When I booked my very first vacation to Crete (where these pics come from) back in 2006, these Dutch cafés were mostly in or around Hersonissos, the city everyone told me to avoid. I stayed east of Hersonissos, walked along the coast to it, and kept going to Heraklion, the capital of Crete were the Cretians and normal tourists congregate.
You can’t miss the Dutch enclaves of orange, Dutch beer and Dutch junk food if you’re in Hersonissos, ‘littering’ the view of the old town. I can only imagine what that is like at night.
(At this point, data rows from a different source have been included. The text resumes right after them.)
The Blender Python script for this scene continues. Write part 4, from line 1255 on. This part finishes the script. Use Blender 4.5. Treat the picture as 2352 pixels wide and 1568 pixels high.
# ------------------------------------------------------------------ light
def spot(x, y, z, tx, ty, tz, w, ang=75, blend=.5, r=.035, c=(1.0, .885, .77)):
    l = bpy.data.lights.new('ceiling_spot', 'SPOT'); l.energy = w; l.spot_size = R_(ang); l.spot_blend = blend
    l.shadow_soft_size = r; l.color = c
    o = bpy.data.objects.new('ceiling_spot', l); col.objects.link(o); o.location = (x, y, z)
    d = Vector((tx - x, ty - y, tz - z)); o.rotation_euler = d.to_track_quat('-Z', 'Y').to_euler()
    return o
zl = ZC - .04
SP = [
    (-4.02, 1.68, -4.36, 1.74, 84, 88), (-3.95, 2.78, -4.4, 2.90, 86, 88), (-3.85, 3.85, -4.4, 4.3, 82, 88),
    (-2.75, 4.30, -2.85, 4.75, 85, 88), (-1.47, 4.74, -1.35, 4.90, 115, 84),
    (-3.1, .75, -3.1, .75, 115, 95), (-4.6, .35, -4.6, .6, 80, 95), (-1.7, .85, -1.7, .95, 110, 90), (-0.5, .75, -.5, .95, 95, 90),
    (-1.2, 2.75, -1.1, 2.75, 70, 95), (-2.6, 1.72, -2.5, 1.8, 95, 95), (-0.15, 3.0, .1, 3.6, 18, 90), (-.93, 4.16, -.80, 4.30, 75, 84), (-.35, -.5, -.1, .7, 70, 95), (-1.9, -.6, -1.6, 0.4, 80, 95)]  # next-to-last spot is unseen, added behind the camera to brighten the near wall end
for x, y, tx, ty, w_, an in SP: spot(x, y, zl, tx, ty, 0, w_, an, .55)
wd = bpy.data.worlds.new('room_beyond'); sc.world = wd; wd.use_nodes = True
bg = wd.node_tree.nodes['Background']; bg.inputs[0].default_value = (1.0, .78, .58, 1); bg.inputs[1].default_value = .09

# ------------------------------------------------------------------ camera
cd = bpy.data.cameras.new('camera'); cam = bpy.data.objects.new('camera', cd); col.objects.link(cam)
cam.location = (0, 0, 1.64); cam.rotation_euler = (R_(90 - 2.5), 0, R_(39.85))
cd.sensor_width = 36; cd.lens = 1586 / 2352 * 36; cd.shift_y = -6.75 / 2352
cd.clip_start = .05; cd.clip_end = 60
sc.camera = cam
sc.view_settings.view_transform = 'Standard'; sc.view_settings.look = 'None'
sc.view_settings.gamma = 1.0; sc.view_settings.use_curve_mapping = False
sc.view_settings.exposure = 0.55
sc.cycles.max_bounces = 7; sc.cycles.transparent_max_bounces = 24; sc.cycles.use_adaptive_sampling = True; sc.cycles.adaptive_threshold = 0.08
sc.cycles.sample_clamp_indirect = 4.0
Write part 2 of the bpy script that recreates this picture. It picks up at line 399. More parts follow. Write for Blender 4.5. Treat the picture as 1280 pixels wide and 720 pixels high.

I sipped Metaxa quietly at my hotel with the owner at night, a born and bred Cretian man who told great stories.
An elderly man at a bar on a terrace in Montréal one summer once said to me there were two distinct ways of drinking: alpha and omega, the A and Z of the Greek alphabet. Alpha was drinking too quickly (now referred to as ‘binge drinking’ ) and according to his gross generalisation, the way most of the Anglo-Saxon-oriented world seems to drink: cheap, shots, happy hour specials and quick, and all about quantity, not quality. Omega was the opposite, it was sipping good wine slowly the entire day in the sun on a terrace and getting wasted every so slowly like he was doing.
Even though it is – and I repeat – a gross generalisation, it has stuck with me all these years.